• [Aim]:
Look through the material below, count the lines containing the word "high", and state only the count.

━━━━━━━━━━━━━━━━━━━━━━━━━━━━━━

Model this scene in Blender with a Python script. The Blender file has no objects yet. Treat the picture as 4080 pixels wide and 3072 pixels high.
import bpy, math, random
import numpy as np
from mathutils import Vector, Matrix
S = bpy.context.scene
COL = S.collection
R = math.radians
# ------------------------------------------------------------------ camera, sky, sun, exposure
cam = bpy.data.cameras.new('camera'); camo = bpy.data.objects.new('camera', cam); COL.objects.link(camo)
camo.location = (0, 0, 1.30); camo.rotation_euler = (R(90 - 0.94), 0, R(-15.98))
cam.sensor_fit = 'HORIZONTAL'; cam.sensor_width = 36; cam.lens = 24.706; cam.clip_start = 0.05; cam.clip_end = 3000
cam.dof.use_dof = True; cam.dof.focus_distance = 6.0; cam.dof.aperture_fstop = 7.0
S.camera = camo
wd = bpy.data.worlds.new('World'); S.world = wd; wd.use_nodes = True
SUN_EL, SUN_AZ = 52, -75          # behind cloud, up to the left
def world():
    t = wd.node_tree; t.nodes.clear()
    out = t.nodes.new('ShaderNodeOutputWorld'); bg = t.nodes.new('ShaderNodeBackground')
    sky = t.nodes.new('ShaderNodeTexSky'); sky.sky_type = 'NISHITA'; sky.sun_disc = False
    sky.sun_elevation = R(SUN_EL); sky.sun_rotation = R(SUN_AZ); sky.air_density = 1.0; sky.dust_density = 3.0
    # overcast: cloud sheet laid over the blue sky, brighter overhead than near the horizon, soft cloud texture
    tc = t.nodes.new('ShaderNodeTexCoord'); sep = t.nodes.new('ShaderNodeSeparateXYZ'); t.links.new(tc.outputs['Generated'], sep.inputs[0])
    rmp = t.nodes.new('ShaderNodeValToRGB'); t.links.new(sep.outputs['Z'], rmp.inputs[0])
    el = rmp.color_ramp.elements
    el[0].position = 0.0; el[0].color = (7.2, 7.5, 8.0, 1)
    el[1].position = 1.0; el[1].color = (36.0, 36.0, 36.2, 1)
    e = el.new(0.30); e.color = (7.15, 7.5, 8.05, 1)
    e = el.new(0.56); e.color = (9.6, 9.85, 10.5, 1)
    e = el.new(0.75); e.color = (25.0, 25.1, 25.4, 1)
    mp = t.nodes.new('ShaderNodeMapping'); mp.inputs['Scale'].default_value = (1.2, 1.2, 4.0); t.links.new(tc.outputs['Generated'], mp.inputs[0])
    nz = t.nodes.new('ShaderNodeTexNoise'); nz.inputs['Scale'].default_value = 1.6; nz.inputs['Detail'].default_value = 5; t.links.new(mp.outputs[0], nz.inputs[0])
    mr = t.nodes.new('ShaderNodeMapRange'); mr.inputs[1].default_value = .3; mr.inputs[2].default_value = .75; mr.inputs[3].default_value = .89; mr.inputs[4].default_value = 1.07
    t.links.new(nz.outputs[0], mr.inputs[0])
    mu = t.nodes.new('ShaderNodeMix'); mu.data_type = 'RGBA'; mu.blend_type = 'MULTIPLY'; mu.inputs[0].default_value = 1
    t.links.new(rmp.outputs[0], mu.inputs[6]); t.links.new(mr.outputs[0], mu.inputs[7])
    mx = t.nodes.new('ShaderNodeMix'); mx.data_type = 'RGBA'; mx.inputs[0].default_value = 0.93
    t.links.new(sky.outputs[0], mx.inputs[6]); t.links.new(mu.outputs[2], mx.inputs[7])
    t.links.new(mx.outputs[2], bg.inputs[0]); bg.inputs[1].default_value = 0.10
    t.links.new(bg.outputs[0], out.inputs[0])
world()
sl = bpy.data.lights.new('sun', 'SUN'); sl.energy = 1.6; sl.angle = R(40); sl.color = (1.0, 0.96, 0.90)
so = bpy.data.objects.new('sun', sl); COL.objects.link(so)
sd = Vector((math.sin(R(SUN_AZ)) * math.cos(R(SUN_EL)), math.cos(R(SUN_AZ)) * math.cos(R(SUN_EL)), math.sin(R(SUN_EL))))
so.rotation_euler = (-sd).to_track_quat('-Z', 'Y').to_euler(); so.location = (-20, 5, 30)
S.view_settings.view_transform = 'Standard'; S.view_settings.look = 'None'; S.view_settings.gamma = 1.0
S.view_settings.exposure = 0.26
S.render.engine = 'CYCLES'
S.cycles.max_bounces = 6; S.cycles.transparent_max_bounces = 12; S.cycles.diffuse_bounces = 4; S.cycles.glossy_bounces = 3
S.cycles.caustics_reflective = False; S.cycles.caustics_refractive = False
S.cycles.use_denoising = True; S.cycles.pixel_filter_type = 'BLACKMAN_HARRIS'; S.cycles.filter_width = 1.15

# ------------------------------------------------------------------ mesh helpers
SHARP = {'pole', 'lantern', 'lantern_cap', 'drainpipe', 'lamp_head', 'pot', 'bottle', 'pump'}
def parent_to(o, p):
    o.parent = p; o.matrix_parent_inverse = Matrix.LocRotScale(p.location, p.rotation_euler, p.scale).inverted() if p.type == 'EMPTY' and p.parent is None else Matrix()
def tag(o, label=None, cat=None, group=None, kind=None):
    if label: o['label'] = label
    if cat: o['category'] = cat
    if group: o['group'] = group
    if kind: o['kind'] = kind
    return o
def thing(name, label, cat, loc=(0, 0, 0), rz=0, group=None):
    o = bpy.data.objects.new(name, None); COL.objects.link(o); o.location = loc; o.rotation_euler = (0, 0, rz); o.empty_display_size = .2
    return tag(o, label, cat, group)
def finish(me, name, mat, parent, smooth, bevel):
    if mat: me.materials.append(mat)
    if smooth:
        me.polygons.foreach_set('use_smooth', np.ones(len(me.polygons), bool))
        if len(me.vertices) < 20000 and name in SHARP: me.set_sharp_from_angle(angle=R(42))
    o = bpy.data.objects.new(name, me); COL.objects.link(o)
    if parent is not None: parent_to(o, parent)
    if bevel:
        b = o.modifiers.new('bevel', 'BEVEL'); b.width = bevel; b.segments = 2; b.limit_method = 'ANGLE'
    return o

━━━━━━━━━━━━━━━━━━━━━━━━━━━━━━

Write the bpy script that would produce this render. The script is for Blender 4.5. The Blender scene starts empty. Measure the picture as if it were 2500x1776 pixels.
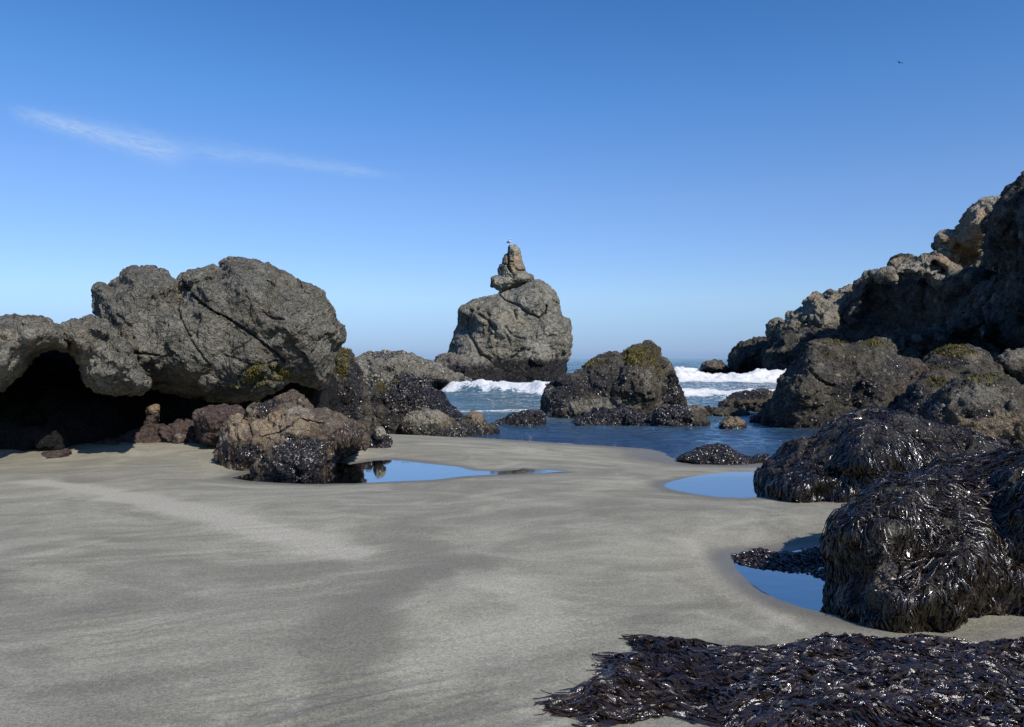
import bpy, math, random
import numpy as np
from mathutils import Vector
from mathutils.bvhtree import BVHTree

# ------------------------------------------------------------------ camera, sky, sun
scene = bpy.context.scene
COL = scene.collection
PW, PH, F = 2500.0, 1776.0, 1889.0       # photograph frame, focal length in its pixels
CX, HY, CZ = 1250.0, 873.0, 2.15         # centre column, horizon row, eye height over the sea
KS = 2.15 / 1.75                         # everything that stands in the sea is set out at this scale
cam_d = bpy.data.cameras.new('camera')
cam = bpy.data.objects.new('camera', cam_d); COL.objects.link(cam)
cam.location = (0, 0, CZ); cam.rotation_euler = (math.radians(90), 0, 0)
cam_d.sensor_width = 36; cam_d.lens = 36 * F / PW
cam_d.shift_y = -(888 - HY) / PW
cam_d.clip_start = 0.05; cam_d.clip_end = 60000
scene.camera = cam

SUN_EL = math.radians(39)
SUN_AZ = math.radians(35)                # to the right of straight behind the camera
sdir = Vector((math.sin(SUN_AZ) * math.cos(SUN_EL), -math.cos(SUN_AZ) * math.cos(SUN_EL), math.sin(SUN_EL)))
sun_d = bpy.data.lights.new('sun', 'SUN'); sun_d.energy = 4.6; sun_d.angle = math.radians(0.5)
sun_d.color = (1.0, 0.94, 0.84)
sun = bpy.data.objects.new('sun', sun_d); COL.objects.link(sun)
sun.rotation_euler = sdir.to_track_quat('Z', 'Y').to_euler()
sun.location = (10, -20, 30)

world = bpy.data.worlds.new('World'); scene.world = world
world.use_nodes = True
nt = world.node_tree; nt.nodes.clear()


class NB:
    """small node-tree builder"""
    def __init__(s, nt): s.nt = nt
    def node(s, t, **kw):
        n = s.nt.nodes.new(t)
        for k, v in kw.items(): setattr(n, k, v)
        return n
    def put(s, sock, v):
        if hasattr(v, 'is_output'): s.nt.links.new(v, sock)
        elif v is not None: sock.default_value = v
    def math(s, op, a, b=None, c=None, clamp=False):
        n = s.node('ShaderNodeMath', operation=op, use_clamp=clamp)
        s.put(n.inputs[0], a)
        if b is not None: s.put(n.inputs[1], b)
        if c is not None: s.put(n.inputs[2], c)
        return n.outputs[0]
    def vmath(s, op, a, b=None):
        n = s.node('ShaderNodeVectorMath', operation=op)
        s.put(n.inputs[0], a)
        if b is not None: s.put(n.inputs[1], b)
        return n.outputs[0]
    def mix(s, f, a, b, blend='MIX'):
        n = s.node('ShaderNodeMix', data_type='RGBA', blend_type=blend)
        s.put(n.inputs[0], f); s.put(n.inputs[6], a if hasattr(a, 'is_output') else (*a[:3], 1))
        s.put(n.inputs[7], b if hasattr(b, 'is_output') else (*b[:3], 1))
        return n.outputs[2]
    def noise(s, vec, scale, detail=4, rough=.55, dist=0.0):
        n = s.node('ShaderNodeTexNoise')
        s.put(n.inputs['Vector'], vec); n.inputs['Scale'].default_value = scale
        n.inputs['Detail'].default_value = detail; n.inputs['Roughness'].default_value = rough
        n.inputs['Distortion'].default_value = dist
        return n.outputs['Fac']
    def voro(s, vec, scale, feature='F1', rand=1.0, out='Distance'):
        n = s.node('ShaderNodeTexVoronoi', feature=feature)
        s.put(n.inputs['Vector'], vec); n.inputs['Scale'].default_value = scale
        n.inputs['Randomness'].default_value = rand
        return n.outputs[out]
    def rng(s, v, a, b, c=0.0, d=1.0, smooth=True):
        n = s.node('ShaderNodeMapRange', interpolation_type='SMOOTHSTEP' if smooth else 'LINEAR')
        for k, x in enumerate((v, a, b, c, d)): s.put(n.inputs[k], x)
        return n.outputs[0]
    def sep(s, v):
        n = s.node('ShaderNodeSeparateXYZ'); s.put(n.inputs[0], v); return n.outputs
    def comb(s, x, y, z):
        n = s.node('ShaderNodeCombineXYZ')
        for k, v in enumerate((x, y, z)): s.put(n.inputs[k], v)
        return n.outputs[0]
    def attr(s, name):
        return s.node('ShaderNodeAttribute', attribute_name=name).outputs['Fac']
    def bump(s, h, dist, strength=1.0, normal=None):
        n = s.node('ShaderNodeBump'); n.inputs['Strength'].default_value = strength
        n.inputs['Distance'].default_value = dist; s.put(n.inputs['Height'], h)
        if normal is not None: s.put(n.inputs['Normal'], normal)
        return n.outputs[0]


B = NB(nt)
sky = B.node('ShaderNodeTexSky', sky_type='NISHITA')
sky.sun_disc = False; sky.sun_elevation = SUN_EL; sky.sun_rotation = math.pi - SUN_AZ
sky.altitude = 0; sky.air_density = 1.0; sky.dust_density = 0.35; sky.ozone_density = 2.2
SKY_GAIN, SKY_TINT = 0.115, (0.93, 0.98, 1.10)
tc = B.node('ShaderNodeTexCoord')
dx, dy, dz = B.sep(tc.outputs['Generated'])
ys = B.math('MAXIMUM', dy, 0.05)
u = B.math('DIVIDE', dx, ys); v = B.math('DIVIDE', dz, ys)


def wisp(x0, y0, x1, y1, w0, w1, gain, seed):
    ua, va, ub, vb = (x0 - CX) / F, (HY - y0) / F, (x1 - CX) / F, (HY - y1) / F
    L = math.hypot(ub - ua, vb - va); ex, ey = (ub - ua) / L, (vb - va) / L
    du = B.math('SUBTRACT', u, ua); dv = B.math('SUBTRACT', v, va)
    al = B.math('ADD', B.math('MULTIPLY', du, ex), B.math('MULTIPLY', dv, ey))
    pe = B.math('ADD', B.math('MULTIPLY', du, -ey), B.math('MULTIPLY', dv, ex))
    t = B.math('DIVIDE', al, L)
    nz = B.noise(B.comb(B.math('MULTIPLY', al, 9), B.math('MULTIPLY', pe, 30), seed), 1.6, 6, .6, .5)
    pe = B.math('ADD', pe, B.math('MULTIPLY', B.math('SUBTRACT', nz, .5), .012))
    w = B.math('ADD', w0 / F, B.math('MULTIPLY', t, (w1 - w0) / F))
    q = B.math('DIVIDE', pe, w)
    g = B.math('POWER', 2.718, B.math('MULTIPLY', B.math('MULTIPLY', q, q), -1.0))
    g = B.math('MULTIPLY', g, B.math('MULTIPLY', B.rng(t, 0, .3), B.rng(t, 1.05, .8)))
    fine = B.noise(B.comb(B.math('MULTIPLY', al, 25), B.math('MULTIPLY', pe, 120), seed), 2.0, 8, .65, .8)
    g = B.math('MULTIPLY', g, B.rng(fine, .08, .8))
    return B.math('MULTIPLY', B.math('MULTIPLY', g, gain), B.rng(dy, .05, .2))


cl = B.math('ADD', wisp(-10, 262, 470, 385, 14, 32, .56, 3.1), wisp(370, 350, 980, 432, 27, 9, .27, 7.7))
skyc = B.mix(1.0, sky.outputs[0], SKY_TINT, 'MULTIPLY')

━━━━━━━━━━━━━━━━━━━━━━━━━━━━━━

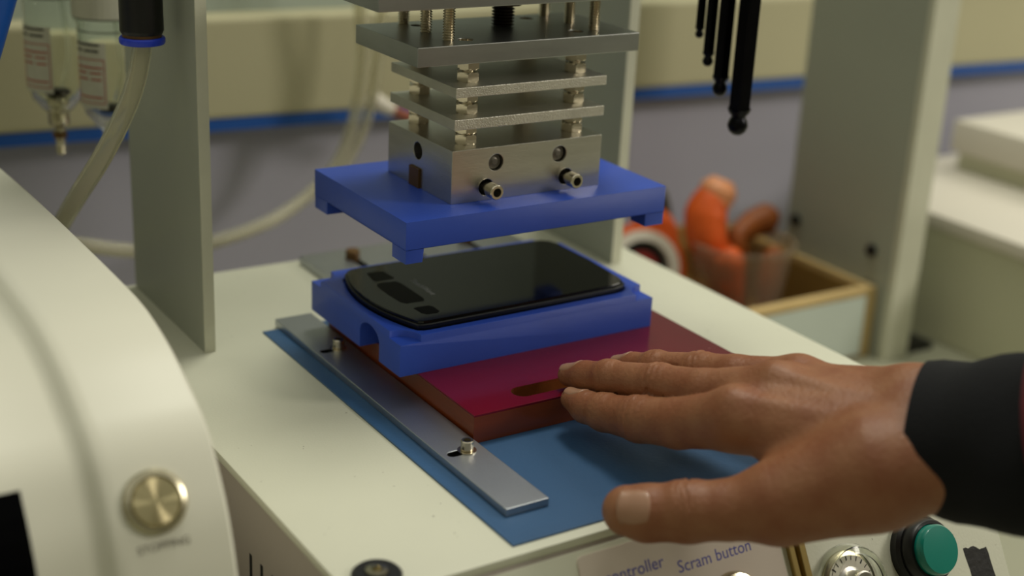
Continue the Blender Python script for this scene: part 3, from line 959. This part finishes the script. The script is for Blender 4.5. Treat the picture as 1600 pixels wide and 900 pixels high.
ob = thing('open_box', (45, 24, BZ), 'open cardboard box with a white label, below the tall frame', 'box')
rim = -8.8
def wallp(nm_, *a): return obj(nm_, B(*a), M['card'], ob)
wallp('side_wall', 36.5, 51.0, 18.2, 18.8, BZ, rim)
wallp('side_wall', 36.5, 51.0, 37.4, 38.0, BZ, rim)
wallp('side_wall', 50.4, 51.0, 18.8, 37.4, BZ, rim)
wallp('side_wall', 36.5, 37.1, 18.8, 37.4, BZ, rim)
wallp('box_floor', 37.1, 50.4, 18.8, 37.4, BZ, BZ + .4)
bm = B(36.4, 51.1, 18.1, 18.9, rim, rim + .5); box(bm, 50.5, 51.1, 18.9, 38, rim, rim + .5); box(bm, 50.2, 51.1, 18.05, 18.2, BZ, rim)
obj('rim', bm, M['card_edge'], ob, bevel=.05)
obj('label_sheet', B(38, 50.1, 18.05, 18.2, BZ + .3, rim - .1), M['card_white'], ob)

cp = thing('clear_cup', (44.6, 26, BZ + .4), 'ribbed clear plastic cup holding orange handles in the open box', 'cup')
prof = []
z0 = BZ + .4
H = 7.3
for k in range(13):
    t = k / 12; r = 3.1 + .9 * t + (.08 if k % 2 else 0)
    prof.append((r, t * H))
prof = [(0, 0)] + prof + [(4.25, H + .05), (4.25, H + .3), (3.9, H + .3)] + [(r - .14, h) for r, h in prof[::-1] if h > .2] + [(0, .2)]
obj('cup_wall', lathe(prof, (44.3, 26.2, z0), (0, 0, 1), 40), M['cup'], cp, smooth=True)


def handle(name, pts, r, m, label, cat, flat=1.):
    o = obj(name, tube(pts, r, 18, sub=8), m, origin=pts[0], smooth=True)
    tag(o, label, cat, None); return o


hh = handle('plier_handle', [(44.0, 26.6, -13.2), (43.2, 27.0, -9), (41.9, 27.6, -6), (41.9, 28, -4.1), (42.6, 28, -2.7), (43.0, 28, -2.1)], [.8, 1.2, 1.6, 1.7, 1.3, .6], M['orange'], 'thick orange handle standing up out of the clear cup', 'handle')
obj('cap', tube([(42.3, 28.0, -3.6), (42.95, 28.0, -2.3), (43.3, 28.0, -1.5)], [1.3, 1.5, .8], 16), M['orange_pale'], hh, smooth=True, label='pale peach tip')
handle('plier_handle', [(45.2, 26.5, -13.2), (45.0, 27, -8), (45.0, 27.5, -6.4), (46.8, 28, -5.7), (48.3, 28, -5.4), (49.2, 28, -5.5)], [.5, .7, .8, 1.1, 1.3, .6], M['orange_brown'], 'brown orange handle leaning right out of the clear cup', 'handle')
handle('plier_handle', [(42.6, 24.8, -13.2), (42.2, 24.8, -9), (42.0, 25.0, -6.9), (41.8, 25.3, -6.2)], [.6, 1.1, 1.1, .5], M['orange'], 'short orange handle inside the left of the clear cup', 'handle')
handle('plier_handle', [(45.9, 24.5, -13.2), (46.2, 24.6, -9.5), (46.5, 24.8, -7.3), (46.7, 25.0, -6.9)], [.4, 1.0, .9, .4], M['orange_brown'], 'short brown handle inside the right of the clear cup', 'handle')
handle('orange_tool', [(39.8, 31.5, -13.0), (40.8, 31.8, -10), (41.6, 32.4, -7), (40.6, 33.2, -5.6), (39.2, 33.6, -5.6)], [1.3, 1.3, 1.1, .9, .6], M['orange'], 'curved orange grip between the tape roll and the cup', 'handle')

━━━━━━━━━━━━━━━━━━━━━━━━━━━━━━

• [Finished answer]:
2